Ask the Collective
The questions independent drinks founders ask most — answered. Distilled from years of community knowledge so the good stuff never disappears in the feed again.
What is the current sales performance and experience with NOT IN THE HIGH ST as a retail channel?
NOT IN THE HIGH ST has experienced a significant decline in sales volume for members over the past couple of years. The channel was previously strong for seasonal peaks (Father's Day events generating around 500 bottles), but has contracted sharply as competition has intensified. **Key findings:** - **Volume decline** — Members report dropping from ~200 bottles/month baseline with seasonal peaks of ~500 (Father's Day) down to approximately 20 bottles/month currently. This decline is attributed to increased competition as other sellers discovered and leveraged the personalisation angle that initially worked well on the platform. - **Timing** — The significant drop-off began after Christmas (noted as "very quiet for us since Christmas" in recent discussions). - **Current assessment** — The consensus is that NOT IN THE HIGH ST has become oversaturated and is no longer a reliable sales channel for most members. While the platform may still generate occasional orders, members should expect substantially lower volumes than in previous years and plan alternative revenue channels accordingly.

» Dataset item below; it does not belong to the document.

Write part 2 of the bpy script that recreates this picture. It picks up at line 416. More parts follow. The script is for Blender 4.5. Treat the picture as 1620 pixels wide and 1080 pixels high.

What KPIs should you track to measure a dedicated sales representative's performance for an alcoholic beverage brand?
For a single-brand or small-portfolio sales role in the UK, members emphasise **activity-based metrics** over output alone, particularly because London's on-trade market is highly competitive and education-heavy for niche categories like sake. **Key recommendations:** - **Activity focus** — Track input metrics (calls, visits, conversations) as a leading indicator; members stressed that 'being active seems to be a dying art' and that activity levels expose weaknesses early. This is especially critical for niche categories where category education is time-consuming. - **On-trade listings won** — For London focus, measure secured accounts and placements rather than volume alone; members noted that defining your objective upfront (profit vs. halo accounts vs. volume) changes how you measure success. - **Multi-skilled execution** — KPIs should reflect the rep's ability to handle both pure sales and education; for niche drinks, 'sales skills alone aren't enough—there must be genuine passion and dedication to elevate the entire category.' - **Cost-per-listing benchmark** — Members recommend clarifying upfront how much you're willing to lose per on-trade listing won, as a dedicated single-brand rep is typically a loss-maker for several years before ROI. **Caveats:** Members flagged that niche categories (like sake) require reps with both commercial drive and genuine category passion—pure sales metrics can mask a lack of motivation if the rep isn't passionate about the drink. One member noted they'd used **Nomad Collection** agency for years with 'nice guys' but achieved limited on-trade traction, suggesting that agency vs. dedicated hire choice matters as much as the KPIs themselves.